The Pine Woods Orphanage was actually Peninsula School of Creative Education in Menlo Park, California. The secluded sixty-room mansion was built in 1880 and converted into a school in 1925. There are countless stories of hauntings in the mansion, which were played up in the original press materials for this movie.
Final theatrical movie of Reta Shaw (Mrs. Grindley).
The geographical structure which portrayed "Witch Mountain" was a Santa Lucia Mountain in the Santa Lucia Range in Big Sur, Monterey County on the central coast of California. Candidates for a real-life Witch Mountain would be mysterious places like Silbury Hill or Mount Shasta.
The make and model of the motorhome that flew through the air was a Winnebago, specifically a 1974 Dodge Minnie Winnie Winnebago Class "C" (B-300).
This movie was released seven years afters its source novel of the same name by Alexander Key was published.
Disney Records released an audio adaptation of this movie with an eleven-page storybook. The album was narrated by Eddie Albert (Jason O'Day) and featured audio excerpts from this movie, as well as Johnny Mandel's musical score.
Disney was looking to reinvent itself after the death of founder Walt, and wanted this movie to be dark and edgy. Director John Hough got the job as a result of his work on The Legend of Hell House (1973), which Disney executives had screened.
Although the bulk of the music was composed specifically for this movie by Johnny Mandel, "Skipping Along", the track that plays when the toys come to life in the playroom, was a pre-existing piece of music by Richard Hayman. As a result of music rights issues, the entire scene was cut from some early home video editions.
The marionettes from the playroom sequence continue to be used for performances at the Bob Baker Marionette Theater, which has been designated as a historic landmark in Los Angeles, California.
This movie was re-released in the U.S. on a double bill with a re-issue of Disney's Cinderella (1950).
The name of the mysterious item that Tia carried around, which contained a map, was a "star case". Tia's star case, which housed the map to Witch Mountain, had an additional purpose in the novel. In Key's novel, Tia was mute (but communicated telepathically with Tony) and carried pencils and paper in the star case to write notes to people.

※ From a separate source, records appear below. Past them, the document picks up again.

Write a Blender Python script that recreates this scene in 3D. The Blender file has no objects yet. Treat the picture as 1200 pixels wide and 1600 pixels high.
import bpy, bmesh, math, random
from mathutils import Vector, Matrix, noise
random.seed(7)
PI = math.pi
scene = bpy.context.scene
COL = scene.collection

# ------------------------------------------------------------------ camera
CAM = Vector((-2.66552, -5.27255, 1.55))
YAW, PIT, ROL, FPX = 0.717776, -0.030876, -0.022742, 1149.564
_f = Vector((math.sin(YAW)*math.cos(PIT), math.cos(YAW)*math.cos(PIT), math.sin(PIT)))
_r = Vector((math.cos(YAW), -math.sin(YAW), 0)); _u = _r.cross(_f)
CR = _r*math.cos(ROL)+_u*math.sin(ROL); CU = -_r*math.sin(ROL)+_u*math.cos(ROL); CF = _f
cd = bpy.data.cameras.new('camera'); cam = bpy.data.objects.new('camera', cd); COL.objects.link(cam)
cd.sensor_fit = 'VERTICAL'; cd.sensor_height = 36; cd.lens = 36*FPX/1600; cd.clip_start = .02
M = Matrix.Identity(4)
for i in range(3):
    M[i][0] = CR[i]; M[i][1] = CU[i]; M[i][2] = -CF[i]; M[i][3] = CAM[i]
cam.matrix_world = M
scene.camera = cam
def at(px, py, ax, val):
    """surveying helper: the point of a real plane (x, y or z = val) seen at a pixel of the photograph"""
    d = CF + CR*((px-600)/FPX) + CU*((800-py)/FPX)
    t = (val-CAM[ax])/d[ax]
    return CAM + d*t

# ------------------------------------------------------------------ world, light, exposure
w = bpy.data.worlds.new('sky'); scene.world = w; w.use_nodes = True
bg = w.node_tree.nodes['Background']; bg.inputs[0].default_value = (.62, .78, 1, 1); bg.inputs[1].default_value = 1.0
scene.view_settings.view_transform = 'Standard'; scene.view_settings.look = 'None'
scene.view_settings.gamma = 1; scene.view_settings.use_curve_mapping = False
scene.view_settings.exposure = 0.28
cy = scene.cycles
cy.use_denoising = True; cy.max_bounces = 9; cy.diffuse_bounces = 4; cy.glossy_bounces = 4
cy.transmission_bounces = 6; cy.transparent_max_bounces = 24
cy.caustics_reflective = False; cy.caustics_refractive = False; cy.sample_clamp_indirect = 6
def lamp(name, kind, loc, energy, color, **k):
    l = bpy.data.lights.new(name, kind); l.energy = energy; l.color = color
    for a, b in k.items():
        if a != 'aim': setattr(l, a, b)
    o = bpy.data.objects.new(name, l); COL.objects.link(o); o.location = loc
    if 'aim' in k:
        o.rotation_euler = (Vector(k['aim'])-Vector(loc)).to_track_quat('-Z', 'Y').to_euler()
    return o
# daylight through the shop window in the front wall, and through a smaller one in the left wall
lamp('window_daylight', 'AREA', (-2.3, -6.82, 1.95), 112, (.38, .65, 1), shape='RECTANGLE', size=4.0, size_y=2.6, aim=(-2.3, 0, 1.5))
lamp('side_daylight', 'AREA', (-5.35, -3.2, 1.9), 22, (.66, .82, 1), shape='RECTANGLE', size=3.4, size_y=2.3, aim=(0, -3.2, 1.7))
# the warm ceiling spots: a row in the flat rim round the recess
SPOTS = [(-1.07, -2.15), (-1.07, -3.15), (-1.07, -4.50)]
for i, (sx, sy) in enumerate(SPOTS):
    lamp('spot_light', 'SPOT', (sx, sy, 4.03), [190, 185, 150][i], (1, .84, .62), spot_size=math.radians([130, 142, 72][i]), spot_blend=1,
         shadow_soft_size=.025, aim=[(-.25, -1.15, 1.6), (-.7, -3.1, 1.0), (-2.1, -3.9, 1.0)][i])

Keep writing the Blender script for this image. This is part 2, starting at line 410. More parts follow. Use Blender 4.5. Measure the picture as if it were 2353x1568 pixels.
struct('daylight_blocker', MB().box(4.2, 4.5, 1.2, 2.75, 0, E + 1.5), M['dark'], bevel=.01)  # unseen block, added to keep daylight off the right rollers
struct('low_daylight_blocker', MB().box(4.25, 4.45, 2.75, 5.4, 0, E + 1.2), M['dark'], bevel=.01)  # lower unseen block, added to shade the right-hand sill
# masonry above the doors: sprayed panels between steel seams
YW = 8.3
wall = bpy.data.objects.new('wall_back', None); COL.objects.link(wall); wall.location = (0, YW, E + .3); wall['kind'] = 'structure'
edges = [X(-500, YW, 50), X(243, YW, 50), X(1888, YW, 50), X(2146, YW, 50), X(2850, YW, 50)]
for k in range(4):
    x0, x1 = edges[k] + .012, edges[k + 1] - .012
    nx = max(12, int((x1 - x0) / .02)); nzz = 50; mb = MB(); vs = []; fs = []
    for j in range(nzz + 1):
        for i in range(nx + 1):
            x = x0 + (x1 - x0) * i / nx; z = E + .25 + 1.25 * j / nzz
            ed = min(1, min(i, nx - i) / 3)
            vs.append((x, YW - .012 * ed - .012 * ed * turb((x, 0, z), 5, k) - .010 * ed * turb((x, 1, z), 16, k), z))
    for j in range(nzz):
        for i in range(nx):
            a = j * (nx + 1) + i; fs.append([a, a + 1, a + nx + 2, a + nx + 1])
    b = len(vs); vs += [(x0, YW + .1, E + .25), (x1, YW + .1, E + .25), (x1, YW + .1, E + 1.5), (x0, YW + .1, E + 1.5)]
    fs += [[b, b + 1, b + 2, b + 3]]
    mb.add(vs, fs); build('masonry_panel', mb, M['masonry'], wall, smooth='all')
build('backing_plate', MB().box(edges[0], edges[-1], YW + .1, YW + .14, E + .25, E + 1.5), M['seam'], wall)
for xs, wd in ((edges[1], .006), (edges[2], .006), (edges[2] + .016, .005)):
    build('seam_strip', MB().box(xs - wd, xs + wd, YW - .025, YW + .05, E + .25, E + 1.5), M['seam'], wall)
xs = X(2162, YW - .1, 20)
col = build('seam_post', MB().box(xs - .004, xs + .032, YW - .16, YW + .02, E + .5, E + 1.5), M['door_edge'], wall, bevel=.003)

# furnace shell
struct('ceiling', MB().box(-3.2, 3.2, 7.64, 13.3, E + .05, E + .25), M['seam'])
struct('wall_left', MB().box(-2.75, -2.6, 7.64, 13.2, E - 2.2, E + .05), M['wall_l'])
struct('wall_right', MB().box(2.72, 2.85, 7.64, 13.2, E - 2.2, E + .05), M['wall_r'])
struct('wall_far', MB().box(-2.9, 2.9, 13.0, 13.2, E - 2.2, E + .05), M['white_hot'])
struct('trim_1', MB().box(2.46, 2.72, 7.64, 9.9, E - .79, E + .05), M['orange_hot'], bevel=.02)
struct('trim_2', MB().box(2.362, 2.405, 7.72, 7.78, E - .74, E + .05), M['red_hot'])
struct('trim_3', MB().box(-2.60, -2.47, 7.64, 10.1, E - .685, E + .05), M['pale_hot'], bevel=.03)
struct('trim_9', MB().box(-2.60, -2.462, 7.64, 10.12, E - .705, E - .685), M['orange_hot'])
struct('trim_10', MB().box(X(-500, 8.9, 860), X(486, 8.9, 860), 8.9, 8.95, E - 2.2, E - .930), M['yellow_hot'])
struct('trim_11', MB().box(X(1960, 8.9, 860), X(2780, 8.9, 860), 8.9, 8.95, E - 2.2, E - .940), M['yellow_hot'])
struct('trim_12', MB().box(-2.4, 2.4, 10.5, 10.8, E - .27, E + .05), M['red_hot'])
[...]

This movie included a three million dollar replica of a Byzantine castle, built between 1926 and 1934 from lava rock from Mt. Vesuvius and materials all over Europe, which served as Aristotle Bolt's (Ray Milland's) kingly abode, Xanthus.
The make and model of the chopper, which was seen flying upside down and landed that way, was a red-and-white Hughes 369HS helicopter with the branding of "Aristotle Bolt", which was the name Ray Milland's character in this movie.
Debut theatrical movie produced by Jerome Courtland, who previously had only produced in television.
Big Sur River Inn is featured in this movie under a different name.
In one scene, Tony and Tia go on an outing to see the movie Snow White and the Seven Dwarfs (1937).
Although the interiors and exteriors of Mr. Bolt's (Ray Milland's) mansion were predominantly the same location, the playroom was built on a Disney soundstage to accommodate the special effects team.